At-Least mine were more suttle, and related to the thread!
But, since we are on the subject, I’ll beet you are old enough to share a room with Justice O’Connor, aren’t you?!?!?!?!
The comment was not meant as a jab at elderly people, but rather at the fact that it’s somewhat distressing, IMHO, that once you are appointed to the USSC, you can hold that office for as long as you see fit, or until you die, whichever comes first.
You think he must be around a hundred years old (in your book, at least) because he thought you were acting childish?
You are one sad, sorry excuse for an “educated 28-year-old.”
Thanks! It’s nice to know that not everyone gets so bent out of shape over a total stranger’s opinion, and when they do disagree that they are able to do so without resorting to calling others names.
Not to mention the fact that you’re a blatant hypocrite.

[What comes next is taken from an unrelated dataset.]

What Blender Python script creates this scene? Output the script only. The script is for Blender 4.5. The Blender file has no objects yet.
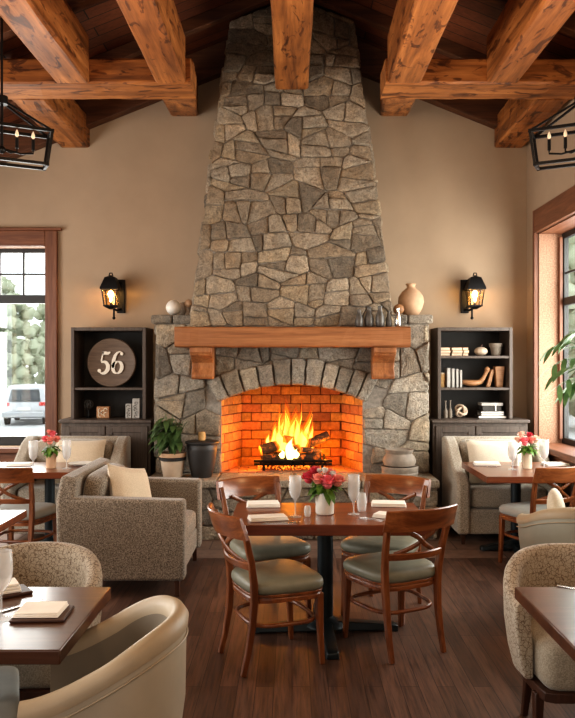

And that’s all from one thread.
On to this one:
From what I’ve seen, Esprix isn’t trying to be a martyr. He just posts examples of people discriminating against homosexuals in the legislature, workplace, etc. that simply raise consciousness about all the bad stuff in the world today. They’re basically “activism alerts” rather than “cry for me, this is what I have to live with.”
Don’t be an anus when there’s no need to be, sassyKYredhead.
Nacho4Sara, I was thinking “KY” in the OPs name meant KY jelly, not Kentucky.
Betcha this ignorant inbred is related to rosiewolf (was that her name?) and the others.
Esprix, I think you ate the bee’s knees! I am trying to be suttle here. (heheheheheheheeheh!!!suttle!! educated my ass!)